▸ STATED GOAL: Please transcribe the data that follows without the pictures, keeping every word the same.

==========

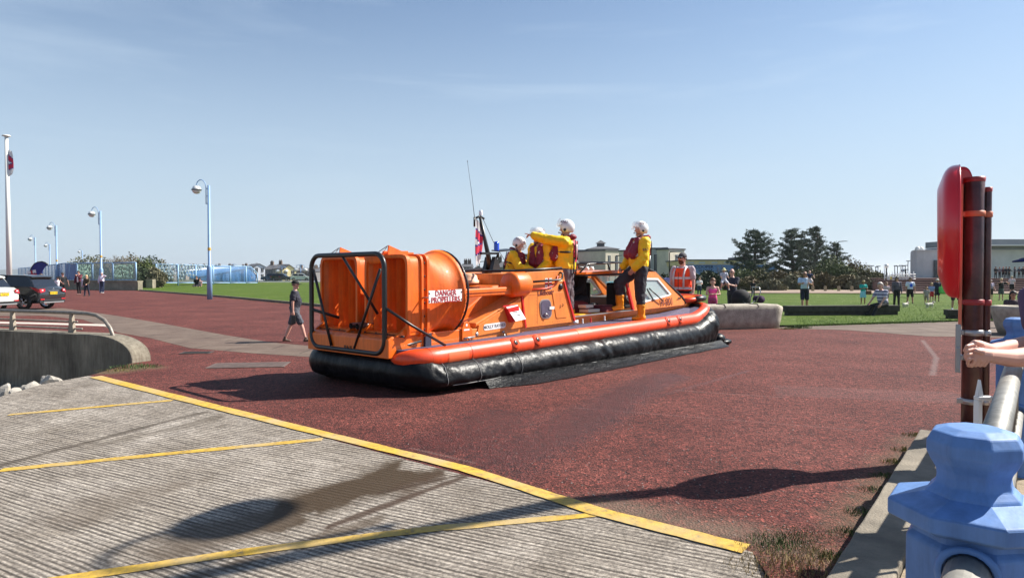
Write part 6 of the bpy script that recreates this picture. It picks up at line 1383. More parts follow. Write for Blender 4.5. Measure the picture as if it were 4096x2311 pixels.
for i,x in enumerate(cols):
    p=lerp_px(x)+Vector((0,.3,hw+.12)); p=loc(p); w_=.07 if x<300 else .10
    mb=MB(); mb.tube([p,Vector((p.x,p.y,ztop-O_.z))],w_,6); mb.build('fence_post',m_fb,fA); posts.append(p)
mb=MB()
for a,b_ in zip(posts[:-1],posts[1:]): mb.tube([Vector((a.x,a.y,ztop)),Vector((b_.x,b_.y,ztop))],.07,6); mb.tube([Vector((a.x,a.y,hw+.2)),Vector((b_.x,b_.y,hw+.2))],.05,6)
mb.build('fence_rail',m_fb,fA)
for i,(a,b_) in enumerate(zip(posts[:-1],posts[1:])):
    x=cols[i]; m_=m_pan_b if x<300 else m_pan_c; d=(b_-a); n=Vector((-d.y,d.x,0)).normalized()*.02
    mb=MB(); z0,z1=hw+.25,ztop-.08; mb.add([(a+n)+Vector((0,0,z0-a.z)),(b_+n)+Vector((0,0,z0-b_.z)),(b_+n)+Vector((0,0,z1-b_.z)),(a+n)+Vector((0,0,z1-a.z)),(a-n)+Vector((0,0,z0-a.z)),(b_-n)+Vector((0,0,z0-b_.z)),(b_-n)+Vector((0,0,z1-b_.z)),(a-n)+Vector((0,0,z1-a.z))],[(0,1,2,3),(7,6,5,4),(0,4,5,1),(1,5,6,2),(2,6,7,3),(3,7,4,0)]); pn_=mb.build('screen_panel',m_,fA)
    if x in (302,446):
        # pattern of upright bars broken by small birds
        mb=MB(); L=d.length; dn=d/L; nb=18 if x==446 else 20; r2=random.Random(x); xx=[.3+(L-.6)*k/(nb-1) for k in range(nb)]
        for k,s0 in enumerate(xx):
            z=z0+.1
            while z<z1-.2:
                h_=r2.uniform(.25,.6); q=a+dn*s0; q.z=0; z2=min(z1-.05,z+h_)
                if r2.random()<.85: mb.tube([q+Vector((0,-.06,z)),q+Vector((0,-.06,z2))],.028,4)
                z=z2+.03
        for k in range(26):
            s0=r2.uniform(.4,L-.5); z=r2.uniform(z0+.2,z1-.1); q=a+dn*s0; q.z=0
            mb.add([q+dn*-.22+Vector((0,-.10,z)),q+Vector((0,-.10,z+.05)),q+dn*.22+Vector((0,-.10,z+.02)),q+dn*.05+Vector((0,-.10,z-.07)),q+dn*-.05+Vector((0,-.10,z-.05))],[(0,1,2,3,4)])
        mb.build('metal_pattern',m_grn,pn_)
# second fence with the flock of birds on the mound
YB=[(625,88),(712,90),(783,92),(853,95),(921,98),(984,101),(1030,103)]
def FB(x,y,Y): return D(x,y,Y)
zt_=[1056,1058,1060,1062,1064,1065,1066]
fB=empty('screen_fence',FB(625,1130,88)); O2=fB.location.copy(); tag(fB,'long pale blue bar fence with white bird shapes and a blue glass wave','fence')
bt=[FB(x,1131,Y)-O2 for x,Y in YB]; tp=[FB(x,y,Y)-O2 for (x,Y),y in zip(YB,zt_)]; tp[-1]=FB(1003,1067,102)-O2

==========

▸ COMPLETE OUTPUT:
Write part 6 of the bpy script that recreates this picture. It picks up at line 1383. More parts follow. Write for Blender 4.5. Measure the picture as if it were 4096x2311 pixels.
for i,x in enumerate(cols):
    p=lerp_px(x)+Vector((0,.3,hw+.12)); p=loc(p); w_=.07 if x<300 else .10
    mb=MB(); mb.tube([p,Vector((p.x,p.y,ztop-O_.z))],w_,6); mb.build('fence_post',m_fb,fA); posts.append(p)
mb=MB()
for a,b_ in zip(posts[:-1],posts[1:]): mb.tube([Vector((a.x,a.y,ztop)),Vector((b_.x,b_.y,ztop))],.07,6); mb.tube([Vector((a.x,a.y,hw+.2)),Vector((b_.x,b_.y,hw+.2))],.05,6)
mb.build('fence_rail',m_fb,fA)
for i,(a,b_) in enumerate(zip(posts[:-1],posts[1:])):
    x=cols[i]; m_=m_pan_b if x<300 else m_pan_c; d=(b_-a); n=Vector((-d.y,d.x,0)).normalized()*.02
    mb=MB(); z0,z1=hw+.25,ztop-.08; mb.add([(a+n)+Vector((0,0,z0-a.z)),(b_+n)+Vector((0,0,z0-b_.z)),(b_+n)+Vector((0,0,z1-b_.z)),(a+n)+Vector((0,0,z1-a.z)),(a-n)+Vector((0,0,z0-a.z)),(b_-n)+Vector((0,0,z0-b_.z)),(b_-n)+Vector((0,0,z1-b_.z)),(a-n)+Vector((0,0,z1-a.z))],[(0,1,2,3),(7,6,5,4),(0,4,5,1),(1,5,6,2),(2,6,7,3),(3,7,4,0)]); pn_=mb.build('screen_panel',m_,fA)
    if x in (302,446):
        # pattern of upright bars broken by small birds
        mb=MB(); L=d.length; dn=d/L; nb=18 if x==446 else 20; r2=random.Random(x); xx=[.3+(L-.6)*k/(nb-1) for k in range(nb)]
        for k,s0 in enumerate(xx):
            z=z0+.1
            while z<z1-.2:
                h_=r2.uniform(.25,.6); q=a+dn*s0; q.z=0; z2=min(z1-.05,z+h_)
                if r2.random()<.85: mb.tube([q+Vector((0,-.06,z)),q+Vector((0,-.06,z2))],.028,4)
                z=z2+.03
        for k in range(26):
            s0=r2.uniform(.4,L-.5); z=r2.uniform(z0+.2,z1-.1); q=a+dn*s0; q.z=0
            mb.add([q+dn*-.22+Vector((0,-.10,z)),q+Vector((0,-.10,z+.05)),q+dn*.22+Vector((0,-.10,z+.02)),q+dn*.05+Vector((0,-.10,z-.07)),q+dn*-.05+Vector((0,-.10,z-.05))],[(0,1,2,3,4)])
        mb.build('metal_pattern',m_grn,pn_)
# second fence with the flock of birds on the mound
YB=[(625,88),(712,90),(783,92),(853,95),(921,98),(984,101),(1030,103)]
def FB(x,y,Y): return D(x,y,Y)
zt_=[1056,1058,1060,1062,1064,1065,1066]
fB=empty('screen_fence',FB(625,1130,88)); O2=fB.location.copy(); tag(fB,'long pale blue bar fence with white bird shapes and a blue glass wave','fence')
bt=[FB(x,1131,Y)-O2 for x,Y in YB]; tp=[FB(x,y,Y)-O2 for (x,Y),y in zip(YB,zt_)]; tp[-1]=FB(1003,1067,102)-O2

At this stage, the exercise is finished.